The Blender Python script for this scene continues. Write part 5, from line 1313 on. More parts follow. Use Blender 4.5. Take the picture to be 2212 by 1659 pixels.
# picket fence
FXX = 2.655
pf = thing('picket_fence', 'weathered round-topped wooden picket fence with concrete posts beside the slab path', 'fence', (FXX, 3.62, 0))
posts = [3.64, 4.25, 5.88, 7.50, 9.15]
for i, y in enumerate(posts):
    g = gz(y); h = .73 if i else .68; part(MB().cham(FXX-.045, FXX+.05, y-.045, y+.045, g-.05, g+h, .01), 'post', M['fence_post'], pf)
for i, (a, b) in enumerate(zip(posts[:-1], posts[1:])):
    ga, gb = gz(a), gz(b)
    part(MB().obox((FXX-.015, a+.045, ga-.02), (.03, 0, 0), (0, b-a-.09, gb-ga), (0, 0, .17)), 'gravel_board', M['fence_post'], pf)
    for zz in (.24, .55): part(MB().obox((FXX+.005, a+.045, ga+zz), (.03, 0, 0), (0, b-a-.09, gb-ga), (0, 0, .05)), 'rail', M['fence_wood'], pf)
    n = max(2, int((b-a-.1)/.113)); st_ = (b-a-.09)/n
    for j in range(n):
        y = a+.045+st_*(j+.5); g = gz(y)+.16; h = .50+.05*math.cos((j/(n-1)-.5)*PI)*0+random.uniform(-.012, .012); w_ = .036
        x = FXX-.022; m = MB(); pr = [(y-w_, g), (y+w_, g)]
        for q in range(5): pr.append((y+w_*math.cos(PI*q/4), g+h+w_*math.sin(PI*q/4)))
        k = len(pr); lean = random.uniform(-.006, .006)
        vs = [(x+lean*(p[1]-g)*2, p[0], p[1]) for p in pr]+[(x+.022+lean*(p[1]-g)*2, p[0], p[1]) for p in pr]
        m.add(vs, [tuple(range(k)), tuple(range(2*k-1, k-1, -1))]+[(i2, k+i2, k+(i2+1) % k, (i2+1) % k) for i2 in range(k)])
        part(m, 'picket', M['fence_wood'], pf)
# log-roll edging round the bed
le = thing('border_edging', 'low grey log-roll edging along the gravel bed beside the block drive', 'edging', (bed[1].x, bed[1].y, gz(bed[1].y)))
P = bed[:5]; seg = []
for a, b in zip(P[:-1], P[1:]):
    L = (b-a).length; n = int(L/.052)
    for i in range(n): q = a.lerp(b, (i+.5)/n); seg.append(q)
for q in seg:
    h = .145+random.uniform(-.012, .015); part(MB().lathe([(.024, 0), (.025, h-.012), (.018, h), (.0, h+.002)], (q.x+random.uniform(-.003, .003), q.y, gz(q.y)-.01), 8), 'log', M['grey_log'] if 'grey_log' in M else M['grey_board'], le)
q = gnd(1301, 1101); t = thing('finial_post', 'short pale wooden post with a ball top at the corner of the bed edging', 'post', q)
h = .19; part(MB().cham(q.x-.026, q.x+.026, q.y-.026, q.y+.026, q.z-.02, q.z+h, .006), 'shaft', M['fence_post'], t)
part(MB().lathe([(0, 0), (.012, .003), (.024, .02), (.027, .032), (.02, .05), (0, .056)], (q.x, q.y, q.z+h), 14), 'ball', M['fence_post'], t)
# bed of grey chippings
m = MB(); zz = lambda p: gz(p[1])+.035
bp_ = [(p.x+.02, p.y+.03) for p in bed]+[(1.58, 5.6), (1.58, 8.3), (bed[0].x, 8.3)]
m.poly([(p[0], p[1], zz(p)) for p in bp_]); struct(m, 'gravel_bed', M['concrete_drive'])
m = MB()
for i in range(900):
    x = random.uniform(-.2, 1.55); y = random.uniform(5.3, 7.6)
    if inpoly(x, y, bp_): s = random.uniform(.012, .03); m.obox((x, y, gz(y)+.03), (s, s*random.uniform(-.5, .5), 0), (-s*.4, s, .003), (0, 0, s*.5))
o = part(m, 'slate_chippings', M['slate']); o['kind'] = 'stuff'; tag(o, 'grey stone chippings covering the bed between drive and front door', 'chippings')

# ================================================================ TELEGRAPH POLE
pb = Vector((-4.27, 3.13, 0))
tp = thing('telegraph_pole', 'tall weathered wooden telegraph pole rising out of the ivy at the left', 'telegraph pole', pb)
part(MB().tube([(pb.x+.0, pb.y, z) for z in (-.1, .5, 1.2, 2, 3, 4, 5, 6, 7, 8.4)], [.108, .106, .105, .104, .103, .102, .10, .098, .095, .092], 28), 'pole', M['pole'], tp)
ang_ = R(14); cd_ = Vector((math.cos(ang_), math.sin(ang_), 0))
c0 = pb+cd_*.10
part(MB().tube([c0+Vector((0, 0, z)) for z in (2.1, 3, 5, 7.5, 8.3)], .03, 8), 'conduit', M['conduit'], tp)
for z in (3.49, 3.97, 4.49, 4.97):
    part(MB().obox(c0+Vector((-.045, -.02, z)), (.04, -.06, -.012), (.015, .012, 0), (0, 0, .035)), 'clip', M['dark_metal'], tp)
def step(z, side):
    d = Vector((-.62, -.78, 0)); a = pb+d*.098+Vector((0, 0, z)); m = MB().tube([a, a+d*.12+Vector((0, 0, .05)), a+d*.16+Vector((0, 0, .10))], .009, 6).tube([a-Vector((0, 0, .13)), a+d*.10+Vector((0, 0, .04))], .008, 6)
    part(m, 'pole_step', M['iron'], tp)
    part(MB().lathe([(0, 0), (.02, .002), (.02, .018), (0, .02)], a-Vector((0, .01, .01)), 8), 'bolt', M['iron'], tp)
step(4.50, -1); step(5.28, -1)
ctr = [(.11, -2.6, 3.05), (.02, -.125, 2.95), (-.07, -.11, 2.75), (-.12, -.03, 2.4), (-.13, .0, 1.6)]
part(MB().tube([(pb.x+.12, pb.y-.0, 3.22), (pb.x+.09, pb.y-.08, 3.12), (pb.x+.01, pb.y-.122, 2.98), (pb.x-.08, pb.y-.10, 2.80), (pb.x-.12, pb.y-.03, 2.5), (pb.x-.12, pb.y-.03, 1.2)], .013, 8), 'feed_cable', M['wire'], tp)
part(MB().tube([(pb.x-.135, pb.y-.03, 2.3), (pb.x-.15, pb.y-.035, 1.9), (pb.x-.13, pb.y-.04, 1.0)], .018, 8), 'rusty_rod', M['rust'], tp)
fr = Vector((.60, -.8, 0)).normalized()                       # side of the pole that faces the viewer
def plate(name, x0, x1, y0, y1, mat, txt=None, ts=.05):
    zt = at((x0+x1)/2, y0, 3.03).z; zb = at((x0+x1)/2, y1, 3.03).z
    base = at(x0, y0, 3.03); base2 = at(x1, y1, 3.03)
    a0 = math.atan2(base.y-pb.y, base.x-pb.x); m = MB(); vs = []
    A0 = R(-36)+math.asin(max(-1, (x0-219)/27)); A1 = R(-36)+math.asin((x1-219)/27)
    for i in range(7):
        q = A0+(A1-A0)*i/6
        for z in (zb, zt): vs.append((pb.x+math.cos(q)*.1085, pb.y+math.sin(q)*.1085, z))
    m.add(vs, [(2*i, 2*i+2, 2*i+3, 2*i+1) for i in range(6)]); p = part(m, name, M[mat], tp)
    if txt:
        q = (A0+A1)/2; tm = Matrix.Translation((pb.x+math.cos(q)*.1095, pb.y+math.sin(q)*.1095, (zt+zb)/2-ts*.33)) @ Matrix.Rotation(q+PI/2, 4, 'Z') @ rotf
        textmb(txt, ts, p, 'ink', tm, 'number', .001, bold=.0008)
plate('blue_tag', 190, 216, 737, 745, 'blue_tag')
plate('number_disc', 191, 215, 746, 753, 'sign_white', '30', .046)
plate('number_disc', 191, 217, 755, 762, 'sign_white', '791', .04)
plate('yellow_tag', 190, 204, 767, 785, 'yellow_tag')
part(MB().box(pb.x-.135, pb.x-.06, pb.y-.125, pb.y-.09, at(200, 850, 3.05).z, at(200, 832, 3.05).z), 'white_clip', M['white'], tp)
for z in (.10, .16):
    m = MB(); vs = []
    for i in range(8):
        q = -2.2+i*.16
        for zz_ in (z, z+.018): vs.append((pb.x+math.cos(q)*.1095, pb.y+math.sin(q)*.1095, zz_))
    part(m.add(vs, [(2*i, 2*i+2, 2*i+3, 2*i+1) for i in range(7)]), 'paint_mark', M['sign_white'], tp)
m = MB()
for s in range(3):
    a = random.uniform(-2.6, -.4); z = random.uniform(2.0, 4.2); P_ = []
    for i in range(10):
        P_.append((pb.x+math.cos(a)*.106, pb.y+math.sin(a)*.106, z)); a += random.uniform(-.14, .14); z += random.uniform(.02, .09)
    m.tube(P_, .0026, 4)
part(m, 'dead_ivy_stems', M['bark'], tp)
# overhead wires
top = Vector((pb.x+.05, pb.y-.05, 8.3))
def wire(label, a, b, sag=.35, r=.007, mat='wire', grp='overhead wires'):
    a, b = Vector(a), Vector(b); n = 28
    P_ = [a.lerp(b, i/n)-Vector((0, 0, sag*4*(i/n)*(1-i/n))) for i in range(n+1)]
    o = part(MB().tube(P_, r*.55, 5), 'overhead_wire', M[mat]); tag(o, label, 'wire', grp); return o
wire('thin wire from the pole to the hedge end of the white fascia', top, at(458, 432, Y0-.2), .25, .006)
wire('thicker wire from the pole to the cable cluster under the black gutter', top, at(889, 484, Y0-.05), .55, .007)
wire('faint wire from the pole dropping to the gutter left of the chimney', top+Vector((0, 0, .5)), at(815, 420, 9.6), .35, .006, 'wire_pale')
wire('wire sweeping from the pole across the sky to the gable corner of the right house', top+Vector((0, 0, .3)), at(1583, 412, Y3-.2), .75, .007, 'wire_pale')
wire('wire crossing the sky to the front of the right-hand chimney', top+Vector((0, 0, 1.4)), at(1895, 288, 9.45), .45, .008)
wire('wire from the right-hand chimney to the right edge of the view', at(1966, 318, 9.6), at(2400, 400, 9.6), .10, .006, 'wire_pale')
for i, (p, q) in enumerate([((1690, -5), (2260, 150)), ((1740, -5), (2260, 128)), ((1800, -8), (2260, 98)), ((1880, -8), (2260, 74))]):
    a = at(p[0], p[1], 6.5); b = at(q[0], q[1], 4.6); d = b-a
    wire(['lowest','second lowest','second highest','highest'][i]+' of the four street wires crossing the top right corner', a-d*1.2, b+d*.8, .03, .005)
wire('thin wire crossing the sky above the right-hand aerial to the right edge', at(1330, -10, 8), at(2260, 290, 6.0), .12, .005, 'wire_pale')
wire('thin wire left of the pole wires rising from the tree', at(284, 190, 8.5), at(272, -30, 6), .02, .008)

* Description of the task
Provide only the count of lines in the material above that hold the word "from".

* Expected answer
7